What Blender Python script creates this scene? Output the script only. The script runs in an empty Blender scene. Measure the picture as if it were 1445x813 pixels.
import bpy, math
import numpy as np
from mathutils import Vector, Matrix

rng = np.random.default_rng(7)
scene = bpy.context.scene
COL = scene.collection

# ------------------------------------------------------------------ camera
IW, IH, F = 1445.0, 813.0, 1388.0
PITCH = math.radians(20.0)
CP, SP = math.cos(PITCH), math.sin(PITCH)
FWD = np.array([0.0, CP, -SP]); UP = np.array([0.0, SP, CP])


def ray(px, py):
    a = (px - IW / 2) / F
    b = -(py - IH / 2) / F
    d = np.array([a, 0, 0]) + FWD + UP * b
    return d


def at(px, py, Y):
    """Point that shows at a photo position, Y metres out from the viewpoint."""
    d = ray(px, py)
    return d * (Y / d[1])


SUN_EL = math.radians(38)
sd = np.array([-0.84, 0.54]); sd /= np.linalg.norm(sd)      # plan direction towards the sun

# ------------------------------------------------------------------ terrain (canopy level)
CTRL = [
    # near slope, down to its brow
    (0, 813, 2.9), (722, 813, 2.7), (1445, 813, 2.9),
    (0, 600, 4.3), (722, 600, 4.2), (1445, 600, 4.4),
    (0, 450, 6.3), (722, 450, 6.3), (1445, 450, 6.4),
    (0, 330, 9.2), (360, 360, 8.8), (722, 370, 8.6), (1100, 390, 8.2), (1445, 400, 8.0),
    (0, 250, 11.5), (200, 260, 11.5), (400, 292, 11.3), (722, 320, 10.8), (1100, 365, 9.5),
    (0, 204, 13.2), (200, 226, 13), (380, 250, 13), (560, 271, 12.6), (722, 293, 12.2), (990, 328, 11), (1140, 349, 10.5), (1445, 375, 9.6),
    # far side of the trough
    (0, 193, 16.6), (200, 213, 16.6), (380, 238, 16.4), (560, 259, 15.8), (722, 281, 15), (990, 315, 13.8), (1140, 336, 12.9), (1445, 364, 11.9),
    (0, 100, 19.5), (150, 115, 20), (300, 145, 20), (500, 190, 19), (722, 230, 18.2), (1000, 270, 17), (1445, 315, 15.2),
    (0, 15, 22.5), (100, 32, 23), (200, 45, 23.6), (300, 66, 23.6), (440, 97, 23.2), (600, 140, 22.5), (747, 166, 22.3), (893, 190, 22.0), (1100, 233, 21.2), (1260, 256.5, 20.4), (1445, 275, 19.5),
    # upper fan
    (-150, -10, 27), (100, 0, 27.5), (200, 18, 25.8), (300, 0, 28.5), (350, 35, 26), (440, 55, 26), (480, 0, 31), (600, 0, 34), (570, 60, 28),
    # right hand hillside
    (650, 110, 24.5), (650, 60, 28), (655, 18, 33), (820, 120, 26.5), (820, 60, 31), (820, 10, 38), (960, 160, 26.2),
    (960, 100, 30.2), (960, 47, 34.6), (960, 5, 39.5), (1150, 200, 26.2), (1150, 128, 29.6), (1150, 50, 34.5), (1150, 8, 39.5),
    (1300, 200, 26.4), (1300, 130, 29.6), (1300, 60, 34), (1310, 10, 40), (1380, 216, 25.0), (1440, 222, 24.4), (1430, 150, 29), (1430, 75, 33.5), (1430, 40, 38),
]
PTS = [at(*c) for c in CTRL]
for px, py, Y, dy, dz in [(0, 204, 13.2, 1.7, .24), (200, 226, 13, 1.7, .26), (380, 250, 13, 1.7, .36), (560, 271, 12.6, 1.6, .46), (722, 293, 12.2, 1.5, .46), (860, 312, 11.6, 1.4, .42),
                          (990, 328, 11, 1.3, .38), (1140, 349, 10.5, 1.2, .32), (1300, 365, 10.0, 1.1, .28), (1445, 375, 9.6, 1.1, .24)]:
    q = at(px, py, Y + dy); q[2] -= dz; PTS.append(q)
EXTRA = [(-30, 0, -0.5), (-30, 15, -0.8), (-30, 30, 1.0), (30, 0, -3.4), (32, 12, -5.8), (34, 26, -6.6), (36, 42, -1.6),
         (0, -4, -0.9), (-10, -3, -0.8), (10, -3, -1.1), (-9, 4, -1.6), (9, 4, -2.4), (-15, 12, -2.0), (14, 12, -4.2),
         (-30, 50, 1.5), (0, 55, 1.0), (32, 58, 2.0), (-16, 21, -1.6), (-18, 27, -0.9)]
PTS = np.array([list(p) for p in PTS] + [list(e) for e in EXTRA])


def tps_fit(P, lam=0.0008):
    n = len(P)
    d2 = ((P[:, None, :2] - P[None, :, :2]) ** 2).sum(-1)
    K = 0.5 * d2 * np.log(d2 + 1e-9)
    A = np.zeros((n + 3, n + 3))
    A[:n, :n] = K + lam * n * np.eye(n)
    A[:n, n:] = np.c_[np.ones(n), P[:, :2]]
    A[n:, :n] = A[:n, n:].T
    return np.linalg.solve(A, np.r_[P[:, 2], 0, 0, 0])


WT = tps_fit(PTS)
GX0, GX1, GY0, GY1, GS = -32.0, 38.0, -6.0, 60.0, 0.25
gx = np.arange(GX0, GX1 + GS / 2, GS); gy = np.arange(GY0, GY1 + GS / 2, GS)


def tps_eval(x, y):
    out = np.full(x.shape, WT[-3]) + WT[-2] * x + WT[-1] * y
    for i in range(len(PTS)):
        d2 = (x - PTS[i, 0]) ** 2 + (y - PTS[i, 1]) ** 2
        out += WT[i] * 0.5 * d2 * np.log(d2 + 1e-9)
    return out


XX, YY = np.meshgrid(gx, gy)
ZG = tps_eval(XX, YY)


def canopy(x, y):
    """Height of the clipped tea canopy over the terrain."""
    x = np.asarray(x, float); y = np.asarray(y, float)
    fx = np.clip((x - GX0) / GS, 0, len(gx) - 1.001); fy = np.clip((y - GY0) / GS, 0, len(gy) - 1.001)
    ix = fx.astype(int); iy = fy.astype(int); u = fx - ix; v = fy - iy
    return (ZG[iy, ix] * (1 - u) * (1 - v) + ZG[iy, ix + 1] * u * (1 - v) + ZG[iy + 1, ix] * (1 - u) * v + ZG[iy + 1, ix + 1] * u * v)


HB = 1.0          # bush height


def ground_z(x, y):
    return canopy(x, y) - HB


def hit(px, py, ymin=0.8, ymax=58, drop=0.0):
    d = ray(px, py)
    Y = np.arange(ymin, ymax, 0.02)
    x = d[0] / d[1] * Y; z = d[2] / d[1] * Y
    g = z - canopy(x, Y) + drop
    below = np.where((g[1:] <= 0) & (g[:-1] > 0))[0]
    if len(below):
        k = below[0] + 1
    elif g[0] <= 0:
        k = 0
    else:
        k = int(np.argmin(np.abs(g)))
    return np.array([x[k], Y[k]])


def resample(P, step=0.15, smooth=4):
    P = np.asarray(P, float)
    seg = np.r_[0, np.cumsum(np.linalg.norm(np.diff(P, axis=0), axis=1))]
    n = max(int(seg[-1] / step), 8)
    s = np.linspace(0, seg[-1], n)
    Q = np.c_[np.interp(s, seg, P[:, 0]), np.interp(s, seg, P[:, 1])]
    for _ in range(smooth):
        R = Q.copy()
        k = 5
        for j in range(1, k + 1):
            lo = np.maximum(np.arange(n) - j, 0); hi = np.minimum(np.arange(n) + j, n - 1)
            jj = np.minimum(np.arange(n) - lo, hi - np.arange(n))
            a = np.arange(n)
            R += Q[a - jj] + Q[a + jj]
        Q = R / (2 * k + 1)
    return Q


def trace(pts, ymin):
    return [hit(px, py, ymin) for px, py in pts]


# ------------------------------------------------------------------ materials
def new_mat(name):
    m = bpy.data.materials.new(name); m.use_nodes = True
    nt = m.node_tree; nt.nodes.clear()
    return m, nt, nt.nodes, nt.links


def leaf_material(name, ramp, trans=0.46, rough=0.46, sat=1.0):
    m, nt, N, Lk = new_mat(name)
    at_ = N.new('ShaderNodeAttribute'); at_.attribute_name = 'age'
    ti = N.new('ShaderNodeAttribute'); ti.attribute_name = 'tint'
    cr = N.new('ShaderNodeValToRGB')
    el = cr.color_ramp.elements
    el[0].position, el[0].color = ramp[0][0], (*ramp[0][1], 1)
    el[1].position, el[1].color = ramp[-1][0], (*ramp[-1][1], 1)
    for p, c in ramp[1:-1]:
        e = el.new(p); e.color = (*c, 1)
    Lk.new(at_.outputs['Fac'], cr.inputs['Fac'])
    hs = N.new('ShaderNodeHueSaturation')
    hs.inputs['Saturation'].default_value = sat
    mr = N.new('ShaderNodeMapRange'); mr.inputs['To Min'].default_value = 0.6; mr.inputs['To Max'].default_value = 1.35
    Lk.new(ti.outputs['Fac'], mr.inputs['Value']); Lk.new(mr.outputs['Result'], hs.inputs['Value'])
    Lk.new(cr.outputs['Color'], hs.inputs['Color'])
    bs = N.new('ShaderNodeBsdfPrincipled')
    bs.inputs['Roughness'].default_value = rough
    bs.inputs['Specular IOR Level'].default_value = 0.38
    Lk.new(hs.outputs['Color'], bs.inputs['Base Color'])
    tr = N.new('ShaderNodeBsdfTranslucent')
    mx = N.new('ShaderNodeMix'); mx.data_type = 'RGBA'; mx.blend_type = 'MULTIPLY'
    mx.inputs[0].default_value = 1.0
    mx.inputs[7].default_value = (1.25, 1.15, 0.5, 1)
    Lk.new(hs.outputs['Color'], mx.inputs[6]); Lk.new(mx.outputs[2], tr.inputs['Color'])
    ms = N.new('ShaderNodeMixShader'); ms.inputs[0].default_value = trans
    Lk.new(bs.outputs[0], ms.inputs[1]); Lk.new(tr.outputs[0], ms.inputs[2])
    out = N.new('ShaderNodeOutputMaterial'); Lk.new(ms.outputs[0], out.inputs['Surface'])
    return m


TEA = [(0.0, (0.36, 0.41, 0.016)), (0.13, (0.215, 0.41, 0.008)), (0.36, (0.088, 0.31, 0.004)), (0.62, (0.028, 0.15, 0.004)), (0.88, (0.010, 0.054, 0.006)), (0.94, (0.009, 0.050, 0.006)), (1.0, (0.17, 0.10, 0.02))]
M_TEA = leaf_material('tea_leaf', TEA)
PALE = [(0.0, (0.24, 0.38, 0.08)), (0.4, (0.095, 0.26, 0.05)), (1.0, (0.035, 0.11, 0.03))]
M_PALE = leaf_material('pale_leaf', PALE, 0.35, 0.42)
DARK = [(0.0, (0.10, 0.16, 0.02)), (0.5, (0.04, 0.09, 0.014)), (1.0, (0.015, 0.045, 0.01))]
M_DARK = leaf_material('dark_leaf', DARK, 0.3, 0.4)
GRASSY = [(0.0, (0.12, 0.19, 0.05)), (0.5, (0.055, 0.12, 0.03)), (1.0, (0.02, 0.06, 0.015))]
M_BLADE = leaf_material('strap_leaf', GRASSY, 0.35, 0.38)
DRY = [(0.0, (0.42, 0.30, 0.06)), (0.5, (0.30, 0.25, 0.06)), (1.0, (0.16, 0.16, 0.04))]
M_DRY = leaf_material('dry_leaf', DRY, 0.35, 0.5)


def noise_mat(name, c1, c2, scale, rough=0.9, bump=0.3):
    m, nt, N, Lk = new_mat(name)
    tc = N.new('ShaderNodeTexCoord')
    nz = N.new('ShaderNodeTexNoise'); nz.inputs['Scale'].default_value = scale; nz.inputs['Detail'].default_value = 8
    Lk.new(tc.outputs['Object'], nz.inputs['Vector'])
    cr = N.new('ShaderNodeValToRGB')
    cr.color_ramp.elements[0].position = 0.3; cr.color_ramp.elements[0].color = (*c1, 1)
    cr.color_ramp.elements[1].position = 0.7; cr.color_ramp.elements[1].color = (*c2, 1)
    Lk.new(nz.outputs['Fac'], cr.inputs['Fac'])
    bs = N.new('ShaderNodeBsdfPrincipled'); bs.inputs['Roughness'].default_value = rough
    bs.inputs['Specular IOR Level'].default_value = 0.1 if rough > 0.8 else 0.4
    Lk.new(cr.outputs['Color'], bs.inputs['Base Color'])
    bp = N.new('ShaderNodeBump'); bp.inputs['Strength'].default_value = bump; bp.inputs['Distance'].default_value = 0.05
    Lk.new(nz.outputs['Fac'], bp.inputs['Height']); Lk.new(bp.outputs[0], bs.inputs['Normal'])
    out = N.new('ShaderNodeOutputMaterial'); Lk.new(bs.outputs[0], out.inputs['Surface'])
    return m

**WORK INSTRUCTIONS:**
Pick out the lines that have the word "DARK". Copy them all.

**SOLUTION BELOW:**
DARK = [(0.0, (0.10, 0.16, 0.02)), (0.5, (0.04, 0.09, 0.014)), (1.0, (0.015, 0.045, 0.01))]
M_DARK = leaf_material('dark_leaf', DARK, 0.3, 0.4)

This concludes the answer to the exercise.